## Given task
With the pictures left out, copy the listing below exactly.

☆ ☆ ☆ ☆ ☆ ☆ ☆

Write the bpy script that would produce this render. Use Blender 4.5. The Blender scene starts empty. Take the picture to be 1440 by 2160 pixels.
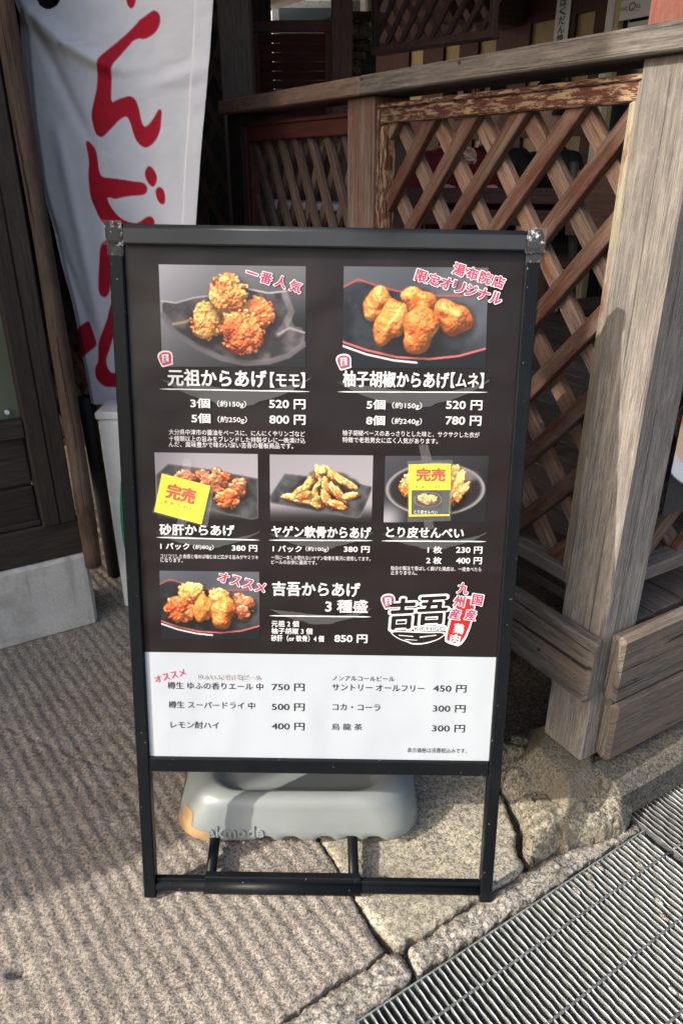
import bpy, bmesh, math, random
import numpy as np
from mathutils import Vector, Matrix
rnd = random.Random(7); rng = np.random.default_rng(7)
sc = bpy.context.scene
COL = sc.collection
R = math.radians

# ------------------------------------------------------------------ camera, sky, sun, exposure
F_PX = 1560.0; PITCH = math.atan(F_PX/3334.0); CAM_H = 1.21
cam = bpy.data.cameras.new('camera'); cam_o = bpy.data.objects.new('camera', cam); COL.objects.link(cam_o)
cam.sensor_fit = 'VERTICAL'; cam.sensor_height = 24.0; cam.lens = F_PX/2160*24.0
cam.clip_start = 0.02; cam.clip_end = 500
cam_o.location = (0, 0, CAM_H); cam_o.rotation_euler = (math.pi/2-PITCH, 0, 0)
sc.camera = cam_o
SUN_AZ = R(27.5); SUN_EL = R(34)          # light travels towards (cos az, sin az)
to_sun = Vector((-math.cos(SUN_EL)*math.cos(SUN_AZ), -math.cos(SUN_EL)*math.sin(SUN_AZ), math.sin(SUN_EL)))
w = bpy.data.worlds.new('World'); sc.world = w; w.use_nodes = True
nt = w.node_tree
sky = nt.nodes.new('ShaderNodeTexSky'); sky.sky_type = 'NISHITA'; sky.sun_disc = False
sky.sun_elevation = SUN_EL; sky.sun_rotation = math.atan2(to_sun.x, to_sun.y)
sky.air_density = 1.0; sky.dust_density = 6.0; sky.ozone_density = 0.6
bg = nt.nodes['Background']; bg.inputs['Strength'].default_value = 0.15
nt.links.new(sky.outputs[0], bg.inputs[0])
sun = bpy.data.lights.new('sun', 'SUN'); sun.energy = 2.5; sun.angle = R(0.5); sun.color = (1, .93, .82)
sun_o = bpy.data.objects.new('sun', sun); COL.objects.link(sun_o)
sun_o.rotation_euler = to_sun.to_track_quat('Z', 'Y').to_euler()
sc.view_settings.view_transform = 'Standard'; sc.view_settings.look = 'None'
sc.view_settings.exposure = 1.14; sc.view_settings.gamma = 1

# ------------------------------------------------------------------ frames
CP, SP = math.cos(PITCH), math.sin(PITCH)
def ray(x, y):
    u = (x-720)/F_PX; v = -(y-1080)/F_PX
    return Vector((u, CP+v*SP, -SP+v*CP))
def at(x, y, Y):                                    # a point at distance Y in front of the viewpoint
    r = ray(x, y); return Vector((0, 0, CAM_H))+r*(Y/r.y)
Z3 = Vector((0, 0, 1))
P0 = Vector((.492, 1.165, 0)); D1 = Vector((-.512, .859, 0)); D2 = Vector((.859, .512, 0))
N1 = Vector((-.859, -.512, 0)); N2 = Vector((.512, -.859, 0))
def F1(a, z, off=0): return P0+D1*a+N1*off+Z3*z     # left (passage) side of the deck
def F2(b, z, off=0): return P0+D2*b+N2*off+Z3*z     # street side of the deck
W0 = Vector((-.705, 1.826, 0))
def FW(s, z, off=0): return W0+D2*s+N2*off+Z3*z     # front of the left building
LEAN = R(11.3); ROLL = .0165
SO = Vector((-.0427, .9155, .004))
_e2 = Vector((0, math.sin(LEAN), math.cos(LEAN))); _e1 = Vector((1, 0, 0))
SS = (_e1-_e2*ROLL).normalized(); SV = (_e2+_e1*ROLL).normalized(); SN = Vector((0, -math.cos(LEAN), math.sin(LEAN)))
def SG(s, v, o=0): return SO+SS*s+SV*v+SN*o         # the sign board
def sp(x, y):                                       # print layout unit -> board coordinates
    r = ray(x, y); t = (SO-Vector((0, 0, CAM_H))).dot(SN)/r.dot(SN)
    p = Vector((0, 0, CAM_H))+r*t-SO
    return (p.dot(SS), p.dot(SV))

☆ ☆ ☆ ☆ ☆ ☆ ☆

## Correct answer
Write the bpy script that would produce this render. Use Blender 4.5. The Blender scene starts empty. Take the picture to be 1440 by 2160 pixels.
import bpy, bmesh, math, random
import numpy as np
from mathutils import Vector, Matrix
rnd = random.Random(7); rng = np.random.default_rng(7)
sc = bpy.context.scene
COL = sc.collection
R = math.radians

# ------------------------------------------------------------------ camera, sky, sun, exposure
F_PX = 1560.0; PITCH = math.atan(F_PX/3334.0); CAM_H = 1.21
cam = bpy.data.cameras.new('camera'); cam_o = bpy.data.objects.new('camera', cam); COL.objects.link(cam_o)
cam.sensor_fit = 'VERTICAL'; cam.sensor_height = 24.0; cam.lens = F_PX/2160*24.0
cam.clip_start = 0.02; cam.clip_end = 500
cam_o.location = (0, 0, CAM_H); cam_o.rotation_euler = (math.pi/2-PITCH, 0, 0)
sc.camera = cam_o
SUN_AZ = R(27.5); SUN_EL = R(34)          # light travels towards (cos az, sin az)
to_sun = Vector((-math.cos(SUN_EL)*math.cos(SUN_AZ), -math.cos(SUN_EL)*math.sin(SUN_AZ), math.sin(SUN_EL)))
w = bpy.data.worlds.new('World'); sc.world = w; w.use_nodes = True
nt = w.node_tree
sky = nt.nodes.new('ShaderNodeTexSky'); sky.sky_type = 'NISHITA'; sky.sun_disc = False
sky.sun_elevation = SUN_EL; sky.sun_rotation = math.atan2(to_sun.x, to_sun.y)
sky.air_density = 1.0; sky.dust_density = 6.0; sky.ozone_density = 0.6
bg = nt.nodes['Background']; bg.inputs['Strength'].default_value = 0.15
nt.links.new(sky.outputs[0], bg.inputs[0])
sun = bpy.data.lights.new('sun', 'SUN'); sun.energy = 2.5; sun.angle = R(0.5); sun.color = (1, .93, .82)
sun_o = bpy.data.objects.new('sun', sun); COL.objects.link(sun_o)
sun_o.rotation_euler = to_sun.to_track_quat('Z', 'Y').to_euler()
sc.view_settings.view_transform = 'Standard'; sc.view_settings.look = 'None'
sc.view_settings.exposure = 1.14; sc.view_settings.gamma = 1

# ------------------------------------------------------------------ frames
CP, SP = math.cos(PITCH), math.sin(PITCH)
def ray(x, y):
    u = (x-720)/F_PX; v = -(y-1080)/F_PX
    return Vector((u, CP+v*SP, -SP+v*CP))
def at(x, y, Y):                                    # a point at distance Y in front of the viewpoint
    r = ray(x, y); return Vector((0, 0, CAM_H))+r*(Y/r.y)
Z3 = Vector((0, 0, 1))
P0 = Vector((.492, 1.165, 0)); D1 = Vector((-.512, .859, 0)); D2 = Vector((.859, .512, 0))
N1 = Vector((-.859, -.512, 0)); N2 = Vector((.512, -.859, 0))
def F1(a, z, off=0): return P0+D1*a+N1*off+Z3*z     # left (passage) side of the deck
def F2(b, z, off=0): return P0+D2*b+N2*off+Z3*z     # street side of the deck
W0 = Vector((-.705, 1.826, 0))
def FW(s, z, off=0): return W0+D2*s+N2*off+Z3*z     # front of the left building
LEAN = R(11.3); ROLL = .0165
SO = Vector((-.0427, .9155, .004))
_e2 = Vector((0, math.sin(LEAN), math.cos(LEAN))); _e1 = Vector((1, 0, 0))
SS = (_e1-_e2*ROLL).normalized(); SV = (_e2+_e1*ROLL).normalized(); SN = Vector((0, -math.cos(LEAN), math.sin(LEAN)))
def SG(s, v, o=0): return SO+SS*s+SV*v+SN*o         # the sign board
def sp(x, y):                                       # print layout unit -> board coordinates
    r = ray(x, y); t = (SO-Vector((0, 0, CAM_H))).dot(SN)/r.dot(SN)
    p = Vector((0, 0, CAM_H))+r*t-SO
    return (p.dot(SS), p.dot(SV))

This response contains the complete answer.